Some technical notes: I used durum flour (which is just semolina flour, finely ground), traditional in pasta-making and fairly available, but Jamie Oliver, whose pasta recipe and method I used as a loose guide, actually recommends bread flour. I always forget that pasta is far less fussy to make than I think it’s going to be, particularly with a stand mixer and a pasta machine doing all the hard work. My one caveat: Don’t feel the need to roll your pasta to the thinnest setting on the machine. You want your strand pasta to have body, so you may only need to roll it down three or four settings from the initial, thickest one. —Nostrovia_ca

What You'll Need
Ingredients
  • 1 pound durum wheat flour, plus additional for dusting
  • 5 large eggs
  • 2 tablespoons poppyseeds
  • knob of butter, for serving
Directions
  1. Using the dough hook attachment of your stand mixer, blend flour, eggs, and poppyseeds for about 3 minutes on medium speed until a firm dough forms. Knead dough by hand on a lightly dusted surface for an additional minute or so until it becomes smooth and elastic (dust with additional pinches of flour if dough sticks at all while you are kneading). Wrap the dough in plastic film and let it rest in the fridge for 1 hour. (You could also mix this dough entirely by hand: Make a well in the centre of the flour and fill it with the eggs. Mix the eggs into the flour gradually with a fork and then knead by hand once a dough forms. The kneading process it will take longer, but proceed by feel and keep going until the dough is the proper consistency.)

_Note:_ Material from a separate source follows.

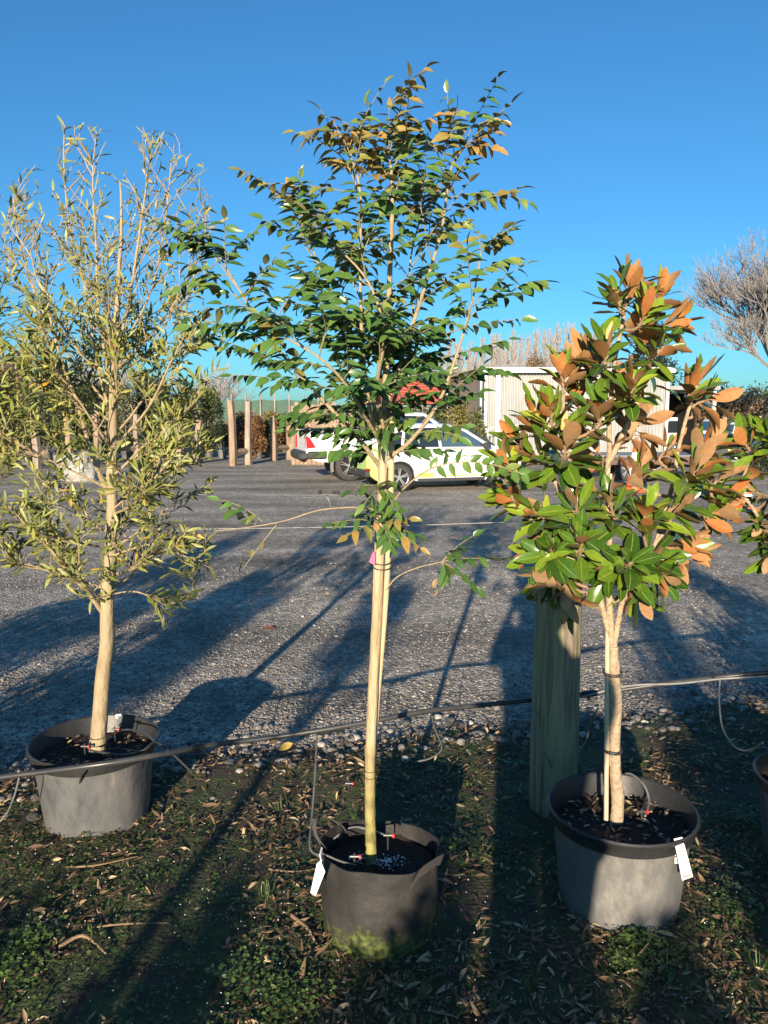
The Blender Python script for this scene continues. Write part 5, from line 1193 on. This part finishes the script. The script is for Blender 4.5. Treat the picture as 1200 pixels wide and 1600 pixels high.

  2. Remove dough from fridge and divide it into 4 balls. Work with 1 ball at a time, covering the remaining ones so that the dough does not dry out. Flatten the ball with your hand and run it through the thickest setting on a pasta machine. Fold each edge in towards the middle and run through the thickest setting again. Repeat until you have a fairly uniform rectangle the width of the pasta machine. Dust both sides of the sheet with flour and run through the next setting down. Repeat until desired thickness is reached. (You can do all this with a rolling pin, but frankly, if I didn’t have a pasta machine I don’t know that I could be bothered to do all that rolling by hand.)
  3. Dust your now–long and thin rectangles of pasta with a little more flour and run them through the pasta machine’s cutters, or cut them by hand into desired widths (my pappardelle strands were about 1-1/2 inches wide, cut by hand). Cook the pasta right away in plenty of boiling salted water, or hang to dry for 1 hour before winding strands into small, loose nests to dry completely for an additional 4 hours before storing in an airtight container.
  4. When pasta is tender and floats to the surface of the boiling water (fresh pasta takes a fraction of the time dry pasta does to cook), drain it and return it to the pot with a splash of cooking water and the butter. Swirl the pasta in the butter sauce until all the strands are coated. Serve immediately.